Chase Elliott was declared the winner after 54 laps. Scott Miller, NASCAR vice president of competition, said officials initially red-flagged the race to deploy the Air Titans to clear the backstretch. The high-speed section of the course continually had standing water on it that left drivers with poor visibility due to spray being kicked off the cars.

It became clear to NASCAR that with how heavy it was raining, it was a futile effort to try and restart the race. Officials had also cleaned that area of the course before the end of Stage 2 following complaints from drivers and two big crashes. Under the same caution, drivers were brought down pit road for teams to assist with clearing windshields and helmet visors.

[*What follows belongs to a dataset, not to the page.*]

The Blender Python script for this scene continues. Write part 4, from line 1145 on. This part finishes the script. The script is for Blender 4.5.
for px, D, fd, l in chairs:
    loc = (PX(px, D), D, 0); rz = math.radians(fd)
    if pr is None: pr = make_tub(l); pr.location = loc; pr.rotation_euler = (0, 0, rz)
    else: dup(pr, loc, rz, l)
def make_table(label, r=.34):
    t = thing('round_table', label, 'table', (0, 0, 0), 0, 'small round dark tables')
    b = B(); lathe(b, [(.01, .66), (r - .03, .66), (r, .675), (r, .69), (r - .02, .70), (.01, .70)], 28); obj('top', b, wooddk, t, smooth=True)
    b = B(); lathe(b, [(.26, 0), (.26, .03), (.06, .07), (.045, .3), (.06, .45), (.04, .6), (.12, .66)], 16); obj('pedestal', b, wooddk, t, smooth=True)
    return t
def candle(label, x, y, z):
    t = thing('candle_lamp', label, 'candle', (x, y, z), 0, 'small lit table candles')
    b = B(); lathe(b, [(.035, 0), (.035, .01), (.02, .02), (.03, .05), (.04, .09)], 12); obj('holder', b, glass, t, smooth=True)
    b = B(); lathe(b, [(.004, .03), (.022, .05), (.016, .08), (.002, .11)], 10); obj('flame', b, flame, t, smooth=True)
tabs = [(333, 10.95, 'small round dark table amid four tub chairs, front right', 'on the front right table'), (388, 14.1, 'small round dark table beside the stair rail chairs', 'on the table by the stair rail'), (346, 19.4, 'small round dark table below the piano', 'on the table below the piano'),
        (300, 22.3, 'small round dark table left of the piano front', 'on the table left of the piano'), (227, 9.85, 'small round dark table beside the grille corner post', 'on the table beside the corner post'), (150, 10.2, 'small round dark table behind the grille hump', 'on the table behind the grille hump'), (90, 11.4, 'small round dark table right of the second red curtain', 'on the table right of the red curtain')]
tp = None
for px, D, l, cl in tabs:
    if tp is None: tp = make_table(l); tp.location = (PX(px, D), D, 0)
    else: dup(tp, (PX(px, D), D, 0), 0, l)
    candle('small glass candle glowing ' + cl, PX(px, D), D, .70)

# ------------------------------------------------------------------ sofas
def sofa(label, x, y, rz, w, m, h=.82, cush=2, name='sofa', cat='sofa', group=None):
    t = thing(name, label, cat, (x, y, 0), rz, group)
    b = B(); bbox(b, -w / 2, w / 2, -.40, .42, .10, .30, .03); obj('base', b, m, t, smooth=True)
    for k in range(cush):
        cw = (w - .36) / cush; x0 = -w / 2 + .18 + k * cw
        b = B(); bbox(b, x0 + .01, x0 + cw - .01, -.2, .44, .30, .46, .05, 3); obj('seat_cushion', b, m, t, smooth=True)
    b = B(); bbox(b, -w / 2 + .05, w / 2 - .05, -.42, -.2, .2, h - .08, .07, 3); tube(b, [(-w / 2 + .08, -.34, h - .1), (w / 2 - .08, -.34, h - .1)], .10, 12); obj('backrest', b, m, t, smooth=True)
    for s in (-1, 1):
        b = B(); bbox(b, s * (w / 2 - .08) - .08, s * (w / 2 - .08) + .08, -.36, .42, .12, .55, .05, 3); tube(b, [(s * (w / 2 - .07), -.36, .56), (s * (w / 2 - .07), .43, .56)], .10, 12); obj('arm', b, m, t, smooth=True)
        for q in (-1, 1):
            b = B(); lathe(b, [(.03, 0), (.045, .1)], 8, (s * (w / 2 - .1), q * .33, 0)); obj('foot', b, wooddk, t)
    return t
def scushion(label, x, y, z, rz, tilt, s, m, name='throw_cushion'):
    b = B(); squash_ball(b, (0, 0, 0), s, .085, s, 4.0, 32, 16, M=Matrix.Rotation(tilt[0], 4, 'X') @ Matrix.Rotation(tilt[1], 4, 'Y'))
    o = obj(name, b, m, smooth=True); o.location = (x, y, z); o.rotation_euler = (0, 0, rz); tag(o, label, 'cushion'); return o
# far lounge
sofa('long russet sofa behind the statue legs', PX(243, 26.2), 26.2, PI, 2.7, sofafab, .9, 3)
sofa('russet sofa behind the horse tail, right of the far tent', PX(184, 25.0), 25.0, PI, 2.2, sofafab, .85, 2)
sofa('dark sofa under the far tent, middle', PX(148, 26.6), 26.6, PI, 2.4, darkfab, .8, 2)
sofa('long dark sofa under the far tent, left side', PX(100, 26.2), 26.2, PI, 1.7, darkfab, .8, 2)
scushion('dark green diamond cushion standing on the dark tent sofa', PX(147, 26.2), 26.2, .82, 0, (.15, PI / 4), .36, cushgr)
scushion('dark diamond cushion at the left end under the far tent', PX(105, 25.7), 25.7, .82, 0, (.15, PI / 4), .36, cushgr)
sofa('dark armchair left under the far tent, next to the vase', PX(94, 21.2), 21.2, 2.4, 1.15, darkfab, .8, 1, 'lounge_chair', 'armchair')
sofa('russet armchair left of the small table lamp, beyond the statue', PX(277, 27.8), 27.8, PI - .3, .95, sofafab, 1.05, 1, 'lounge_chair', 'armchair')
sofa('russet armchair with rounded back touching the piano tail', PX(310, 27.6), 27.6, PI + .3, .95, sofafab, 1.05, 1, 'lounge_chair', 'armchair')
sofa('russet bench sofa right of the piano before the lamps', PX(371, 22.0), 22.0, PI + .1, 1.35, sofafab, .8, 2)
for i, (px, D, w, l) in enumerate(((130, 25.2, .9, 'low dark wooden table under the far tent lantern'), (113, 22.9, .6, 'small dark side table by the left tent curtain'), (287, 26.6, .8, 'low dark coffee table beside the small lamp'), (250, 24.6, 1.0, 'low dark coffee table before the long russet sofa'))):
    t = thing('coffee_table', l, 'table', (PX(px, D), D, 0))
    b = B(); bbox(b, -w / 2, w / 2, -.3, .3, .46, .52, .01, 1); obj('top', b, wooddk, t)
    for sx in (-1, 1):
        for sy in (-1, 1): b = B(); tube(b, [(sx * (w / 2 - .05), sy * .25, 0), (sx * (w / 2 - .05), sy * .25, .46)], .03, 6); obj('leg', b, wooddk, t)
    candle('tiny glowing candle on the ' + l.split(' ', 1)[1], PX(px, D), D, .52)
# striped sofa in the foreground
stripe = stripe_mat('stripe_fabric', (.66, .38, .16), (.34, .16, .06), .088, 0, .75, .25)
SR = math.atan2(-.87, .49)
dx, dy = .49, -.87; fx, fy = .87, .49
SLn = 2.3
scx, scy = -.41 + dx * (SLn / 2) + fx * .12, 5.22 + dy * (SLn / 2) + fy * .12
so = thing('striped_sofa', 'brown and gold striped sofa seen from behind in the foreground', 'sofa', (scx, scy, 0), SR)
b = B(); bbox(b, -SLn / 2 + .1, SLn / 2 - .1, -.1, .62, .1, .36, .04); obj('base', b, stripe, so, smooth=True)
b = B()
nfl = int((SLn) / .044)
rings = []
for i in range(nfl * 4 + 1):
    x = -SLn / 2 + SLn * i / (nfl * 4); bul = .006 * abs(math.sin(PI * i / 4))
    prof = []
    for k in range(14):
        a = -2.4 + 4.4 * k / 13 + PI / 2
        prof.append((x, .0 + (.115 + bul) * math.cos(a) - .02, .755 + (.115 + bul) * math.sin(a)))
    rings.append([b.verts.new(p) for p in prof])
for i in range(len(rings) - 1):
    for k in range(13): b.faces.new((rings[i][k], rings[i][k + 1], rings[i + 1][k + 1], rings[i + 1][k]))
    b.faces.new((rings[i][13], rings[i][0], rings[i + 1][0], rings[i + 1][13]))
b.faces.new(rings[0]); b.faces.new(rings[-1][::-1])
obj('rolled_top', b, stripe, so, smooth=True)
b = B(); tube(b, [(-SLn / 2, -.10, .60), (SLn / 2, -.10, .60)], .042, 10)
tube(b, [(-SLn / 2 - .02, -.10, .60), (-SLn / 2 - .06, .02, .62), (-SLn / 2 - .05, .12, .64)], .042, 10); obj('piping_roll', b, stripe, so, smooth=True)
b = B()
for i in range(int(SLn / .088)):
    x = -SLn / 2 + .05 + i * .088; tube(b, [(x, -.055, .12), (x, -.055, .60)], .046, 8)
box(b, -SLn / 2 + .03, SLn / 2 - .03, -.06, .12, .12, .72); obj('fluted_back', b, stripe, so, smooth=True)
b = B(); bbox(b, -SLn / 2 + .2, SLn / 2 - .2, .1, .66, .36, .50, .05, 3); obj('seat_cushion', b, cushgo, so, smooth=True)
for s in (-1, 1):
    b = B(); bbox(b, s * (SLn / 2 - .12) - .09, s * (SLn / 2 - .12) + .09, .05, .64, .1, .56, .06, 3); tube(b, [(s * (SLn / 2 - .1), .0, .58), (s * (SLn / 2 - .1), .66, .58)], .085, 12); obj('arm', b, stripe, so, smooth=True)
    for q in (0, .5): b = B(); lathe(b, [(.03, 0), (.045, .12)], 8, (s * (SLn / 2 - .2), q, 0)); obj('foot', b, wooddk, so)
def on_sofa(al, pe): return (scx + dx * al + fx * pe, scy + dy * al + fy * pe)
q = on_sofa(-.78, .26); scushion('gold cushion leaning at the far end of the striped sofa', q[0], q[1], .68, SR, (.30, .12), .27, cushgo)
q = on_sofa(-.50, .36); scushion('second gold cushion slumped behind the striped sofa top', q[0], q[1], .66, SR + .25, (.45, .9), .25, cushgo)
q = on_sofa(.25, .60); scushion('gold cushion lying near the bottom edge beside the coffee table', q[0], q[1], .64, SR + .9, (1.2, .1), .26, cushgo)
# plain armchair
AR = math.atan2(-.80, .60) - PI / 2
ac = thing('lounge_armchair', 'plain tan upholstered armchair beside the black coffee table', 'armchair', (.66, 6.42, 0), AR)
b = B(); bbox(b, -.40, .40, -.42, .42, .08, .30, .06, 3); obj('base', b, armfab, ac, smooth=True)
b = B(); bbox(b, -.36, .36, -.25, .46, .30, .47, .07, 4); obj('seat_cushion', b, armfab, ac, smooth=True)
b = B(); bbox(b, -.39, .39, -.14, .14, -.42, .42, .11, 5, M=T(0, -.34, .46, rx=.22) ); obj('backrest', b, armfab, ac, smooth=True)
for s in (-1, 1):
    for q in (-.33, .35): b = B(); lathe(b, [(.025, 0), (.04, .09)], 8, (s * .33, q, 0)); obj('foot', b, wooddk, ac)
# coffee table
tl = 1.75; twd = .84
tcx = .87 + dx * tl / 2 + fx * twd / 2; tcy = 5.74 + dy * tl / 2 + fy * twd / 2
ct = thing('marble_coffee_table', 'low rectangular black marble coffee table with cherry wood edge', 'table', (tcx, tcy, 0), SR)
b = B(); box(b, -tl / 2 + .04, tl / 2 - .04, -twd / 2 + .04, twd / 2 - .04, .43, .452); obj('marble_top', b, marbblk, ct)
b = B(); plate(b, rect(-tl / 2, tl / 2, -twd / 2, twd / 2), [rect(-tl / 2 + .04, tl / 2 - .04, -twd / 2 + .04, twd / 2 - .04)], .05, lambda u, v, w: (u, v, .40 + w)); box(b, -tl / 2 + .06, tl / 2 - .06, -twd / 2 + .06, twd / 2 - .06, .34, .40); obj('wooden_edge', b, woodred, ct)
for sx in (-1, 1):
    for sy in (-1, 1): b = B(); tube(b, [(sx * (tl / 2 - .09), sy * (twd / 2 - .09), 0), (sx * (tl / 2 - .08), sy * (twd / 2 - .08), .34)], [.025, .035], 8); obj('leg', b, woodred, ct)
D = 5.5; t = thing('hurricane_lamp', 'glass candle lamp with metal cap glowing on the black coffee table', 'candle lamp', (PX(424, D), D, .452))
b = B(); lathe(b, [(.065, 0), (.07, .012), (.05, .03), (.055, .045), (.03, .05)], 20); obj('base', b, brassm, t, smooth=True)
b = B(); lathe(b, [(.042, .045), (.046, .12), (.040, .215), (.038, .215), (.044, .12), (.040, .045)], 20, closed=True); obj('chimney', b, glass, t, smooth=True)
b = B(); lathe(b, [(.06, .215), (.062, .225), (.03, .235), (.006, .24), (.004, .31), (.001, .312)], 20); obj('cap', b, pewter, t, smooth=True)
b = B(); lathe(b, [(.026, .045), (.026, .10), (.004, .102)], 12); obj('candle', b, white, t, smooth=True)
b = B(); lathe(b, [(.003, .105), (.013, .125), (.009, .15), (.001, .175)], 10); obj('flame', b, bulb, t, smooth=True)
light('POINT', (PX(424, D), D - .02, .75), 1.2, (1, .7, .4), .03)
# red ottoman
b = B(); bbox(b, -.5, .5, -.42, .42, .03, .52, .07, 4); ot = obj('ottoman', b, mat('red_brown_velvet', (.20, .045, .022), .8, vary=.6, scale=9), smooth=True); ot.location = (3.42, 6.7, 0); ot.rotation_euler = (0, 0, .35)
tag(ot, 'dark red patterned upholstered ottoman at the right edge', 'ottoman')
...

“I think that we always try to learn from what we do,” Miller said. “This was kind of a new thing at a big natural terrain road course, and we will certainly learn from that.

“I would kind of own the fact that maybe we did let it go a little bit too long before we did something. But it’s a learning experience for all of us. We will learn. We’ll be better next time, and I think would we pull the plug earlier, probably so.”

Miller said the plan is to look through any available information and high-resolution video to understand better how spray comes off the cars and a possible solution. Multiple drivers complained over their in-car radios, and in interviews, the further back in the field they ran, the worse it was to see. Some went as far as saying they were driving blind.

Poor visibility led to the crash that knocked Kevin Harvick, Christopher Bell, and Bubba Wallace out of the race. Bell ran into the back of Ryan Blaney, and when Harvick was warned and slowed down, he was run into by Wallace, who didn’t see him.

Harvick was particularly upset Sunday. The 2014 series champion called the racing in the conditions “the most unsafe” thing he’s ever done.

“Harvick has his right to his opinion,” Miller responded. “I don’t think that’s an opinion that’s universally shared among the drivers, and we certainly don’t want to put anybody in harm’s way out there. It’s a tough job for us to balance a competitive event, a good show for the fans, and with the driver’s best interest.

“It’s a tough job. I think rain at a race points out the fact that everybody in this business has a hard job … and balance all the elements to suit everybody is a tough job.”